First in, First out (FIFO) is an inventory valuation method used to determine the cost of goods sold (COGS) and the value of ending inventory. Under the FIFO method, the first items purchased or produced are assumed to be the first ones sold or used, hence the name “first in, first out.”

Key principles of the FIFO method include:

Sequential Sale or Usage: FIFO assumes that inventory items are sold or used in the order they are acquired or produced. Therefore, the cost of the oldest inventory (earliest purchases) is matched with revenue first, followed by the cost of the newer inventory.

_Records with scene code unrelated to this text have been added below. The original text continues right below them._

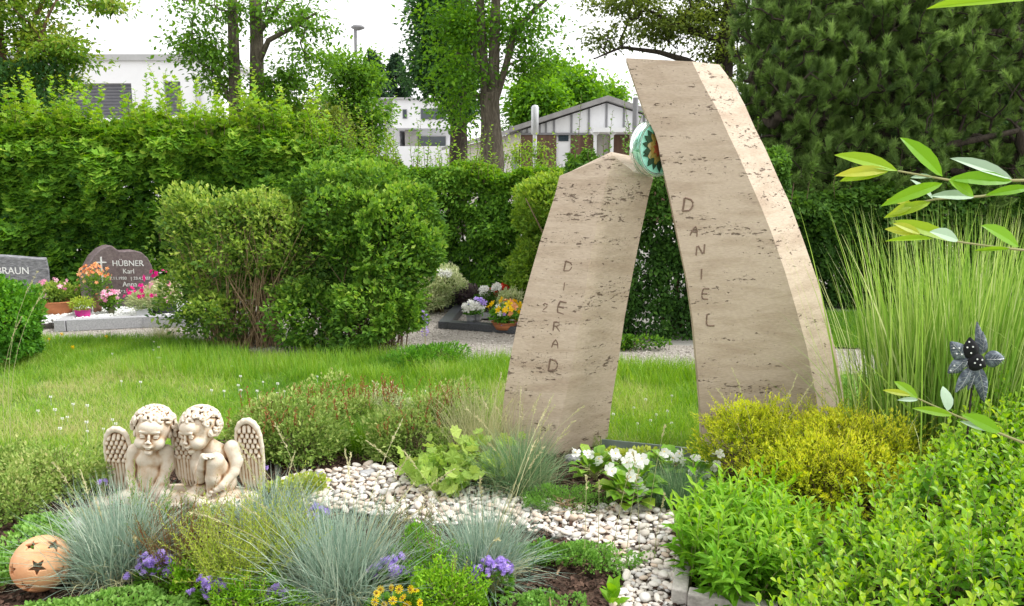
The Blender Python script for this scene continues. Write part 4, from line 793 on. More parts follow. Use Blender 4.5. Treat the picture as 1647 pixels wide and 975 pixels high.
def short():
    th = thing('travertine_stele', 'shorter travertine stele with a folded front and letters carved down it', 'gravestone', (W(900, 730, 4.1)[0], 4.1, 0)); Y = 4.0
    SLOPE[th.name] = -.28
    Lf = [(801, 740), (806, 690), (810, 640), (820, 580), (832, 520), (848, 460), (868, 390), (893, 312), (900, 283)]
    Rd = [(886, 745), (898, 690), (912, 630), (925, 560), (937, 500), (948, 420), (962, 350), (977, 284), (986, 249)]
    Rf = [(973, 745), (979, 690), (985, 640), (995, 580), (1005, 510), (1018, 440), (1032, 370), (1043, 318), (1051, 286)]
    n = 30; a = resample(world_poly(Lf, Y+.06), n); d = resample(world_poly(Rd, Y-.04), n); r = resample(world_poly(Rf, Y+.17), n); rows = []
    for i in range(n):
        l, m_, q = a[i].copy(), d[i].copy(), r[i].copy()
        if i == 0: l[2] = m_[2] = q[2] = -.05
        up = .10*max(0, (i-(n-3))/2)
        rows.append(np.array([l, (l+m_)/2, m_, (m_+q)/2-(0, 0, .0), q, q+(-.012, .1, up), m_+(.02, .24, up*.2), l+(.02, .18, 0)]))
    # top row: concave seat for the glass disc
    rows[-1][3] += (0, 0, -.030); rows[-1][5] += (0, 0, .0)
    ring_solid(rows, M['trav'], 'stone', th, .003)
    R = rng('sl'); yf = lambda u, v: float(np.interp(u, [np.interp(v, [312, 390, 460, 520, 580, 640], [893, 868, 848, 832, 820, 810]), np.interp(v, [284, 350, 420, 500, 560, 630], [977, 962, 948, 937, 925, 912])], [Y+.06, Y-.04]))
    letters([('D', 914, 429, .052, -.18), ('I', 908, 461, .042, -.1), ('E', 904, 495, .062, -.2), ('R', 896, 525, .05, -.1), ('A', 893, 553, .045, -.1), ('D', 890, 588, .062, -.15), ('2', 877, 495, .045, -.15)], yf, M['groove'], th, R)
short()
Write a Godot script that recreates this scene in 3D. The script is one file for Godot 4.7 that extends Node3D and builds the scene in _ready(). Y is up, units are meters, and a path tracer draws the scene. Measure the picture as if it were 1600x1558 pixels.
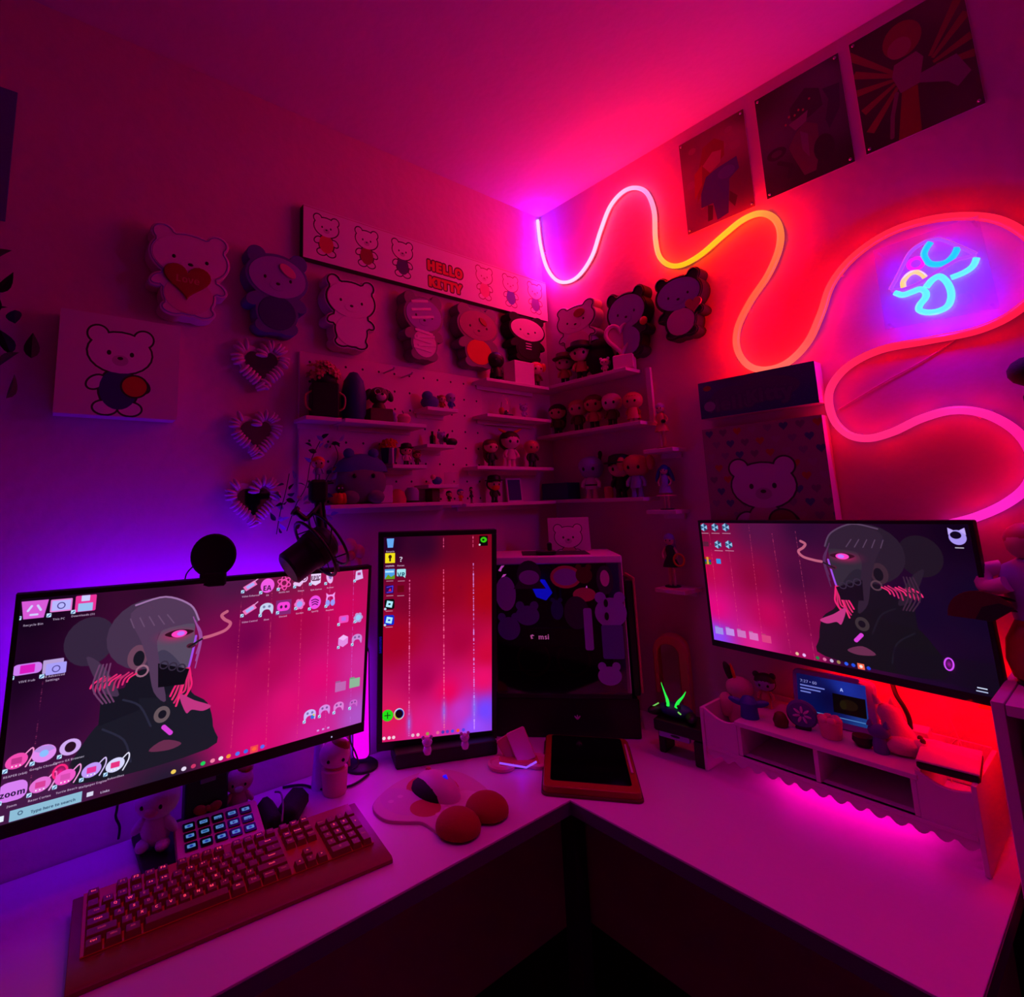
extends Node3D
# A gaming corner lit by coloured LEDs: two walls meet at the origin, the left wall is the plane x = 0 (running along +z),
# the right wall the plane z = 0 (running along +x). Metres, y up.

var M := {}
var noise_normal: NoiseTexture2D
var cloth_normal: NoiseTexture2D
var font: SystemFont
var letters := {}
const DESK := 0.74
const CEIL := 2.555

func _ready() -> void:
	var cam := Camera3D.new()
	cam.name = "camera"
	cam.transform = Transform3D(Basis(Vector3(0.598703, -0.030209, -0.800401), Vector3(0.135223, 0.988757, 0.063829), Vector3(0.789474, -0.146448, 0.596057)), Vector3(1.3645, 1.4052, 1.5676))
	cam.projection = Camera3D.PROJECTION_FRUSTUM
	cam.near = 0.05
	cam.far = 50.0
	cam.size = 0.094192
	cam.frustum_offset = Vector2(0.006730, -0.006959)
	add_child(cam)
	cam.current = true
	var we := WorldEnvironment.new()
	we.name = "environment"
	var env := Environment.new()
	env.background_mode = Environment.BG_COLOR
	env.background_color = Color(0, 0, 0)
	env.tonemap_mode = Environment.TONE_MAPPER_LINEAR
	env.tonemap_exposure = 1.0
	env.sdfgi_enabled = true
	env.ssao_enabled = true
	env.ssil_enabled = true
	we.environment = env
	add_child(we)
	seed(7)
	lights()
	make_materials()
	room()
	desk()
	neon_rope()
	neon_sign()
	wall_pictures()
	plaques()
	shelving()
	shelf_figures()
	monitors()
	keyboard()
	desk_left()
	desk_middle()
	riser_and_items()
	right_cabinet()

# ---------------------------------------------------------------- lights of the room that are not tied to one small lamp
func area(called: String, at: Vector3, towards: Vector3, w: float, h: float, c: Color, e: float, up := Vector3.UP) -> void:
	var a := AreaLight3D.new()
	a.name = called
	a.area_size = Vector2(w, h)
	a.light_color = c
	a.light_energy = e
	a.area_range = 8.0
	a.area_attenuation = 2.0
	a.shadow_enabled = true
	a.transform = Transform3D(Basis.looking_at(towards, up), at)
	add_child(a, true)

func omni(called: String, at: Vector3, c: Color, e: float, size := 0.01) -> void:
	var o := OmniLight3D.new()
	o.name = called
	o.light_color = c
	o.light_energy = e
	o.omni_range = 8.0
	o.omni_attenuation = 2.0
	o.light_size = size
	o.shadow_enabled = true
	o.position = at
	add_child(o, true)

func lights() -> void:
	# unseen ceiling lamp behind the viewer, placed to light the room in magenta
	area("unseen_room_light", Vector3(1.9, 2.49, 2.3), Vector3.DOWN, 0.3, 0.3, Color(0.85, 0.0, 0.6), 0.04, Vector3.BACK)
	# added magenta fill spot out of view above, to brighten the desk
	var spot := SpotLight3D.new()
	spot.name = "added_desk_spot"
	spot.position = Vector3(1.05, 2.53, 1.0)
	spot.rotation_degrees = Vector3(-90, 0, 0)
	spot.light_color = Color(0.86, 0.0, 0.8)
	spot.light_energy = 0.34
	spot.light_size = 0.03
	spot.spot_range = 8.0
	spot.spot_attenuation = 2.0
	spot.spot_angle = 42.0
	spot.spot_angle_attenuation = 0.8
	spot.shadow_enabled = true
	add_child(spot)
	# violet LED strip along the back of the left monitor, aimed at the wall
	area("monitor_strip_light", Vector3(0.125, 1.1, 1.27), Vector3(-1, 0.0, 0.05), 0.56, 0.24, Color(0.42, 0.0, 1.0), 0.36)
	# red LED strip behind the right monitor
	area("red_strip_light", Vector3(0.98, 1.03, 0.075), Vector3(0.25, -0.4, -0.5), 0.3, 0.12, Color(1.0, 0.0, 0.0), 0.065)
	area("red_strip_light", Vector3(1.132, 1.0, 0.1), Vector3(-0.08, -1.0, 0.05), 0.03, 0.12, Color(1.0, 0.0, 0.0), 0.02, Vector3.BACK)  # unseen source, placed to redden the outer end of the riser
	# magenta LED strip under the desk riser
	area("riser_strip_light", Vector3(0.885, 0.792, 0.15), Vector3(0, -1, 0.35), 0.27, 0.02, Color(1.0, 0.0, 0.72), 0.025)

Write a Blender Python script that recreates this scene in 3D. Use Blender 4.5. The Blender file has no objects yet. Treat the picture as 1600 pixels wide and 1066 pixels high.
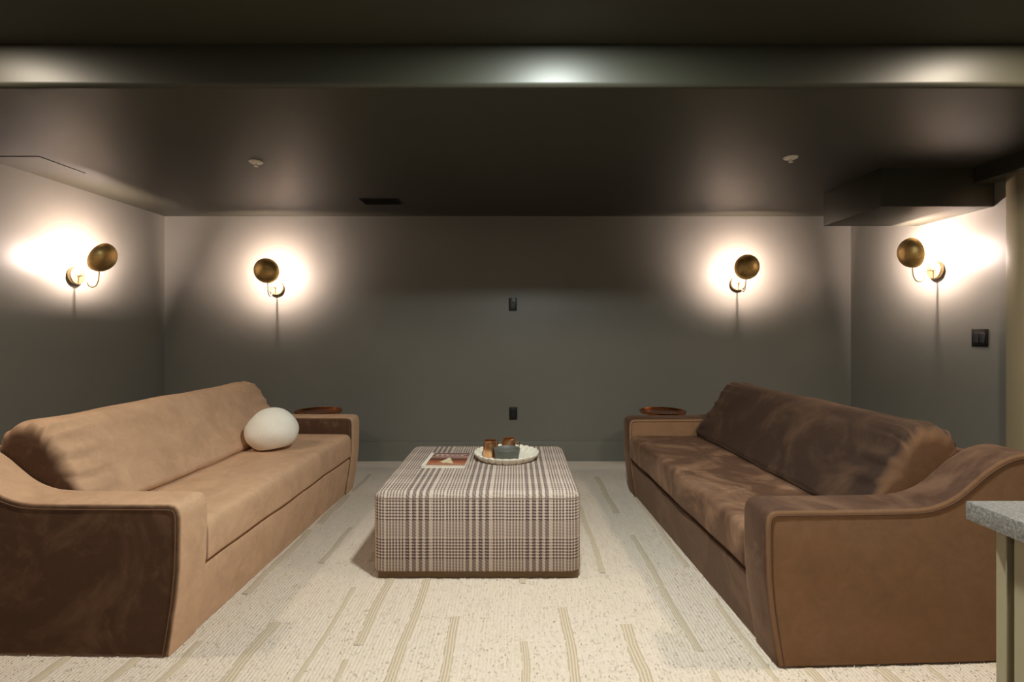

Cost of Goods Sold (COGS): The cost of goods sold under the FIFO method is calculated by multiplying the quantity of goods sold during a specific period by the unit cost of the oldest inventory on hand at the time of sale.

Ending Inventory Valuation: The value of the ending inventory is based on the cost of the most recent inventory purchases, as the older inventory is assumed to have been sold first. The ending inventory is valued at the cost of the remaining units on hand at the end of the accounting period.

Income Statement Impact: Using the FIFO method typically results in a higher reported net income during periods of rising prices because the cost of goods sold is based on older, lower-cost inventory, leaving newer, higher-cost inventory in ending inventory. This leads to lower COGS and higher gross profit, resulting in higher net income.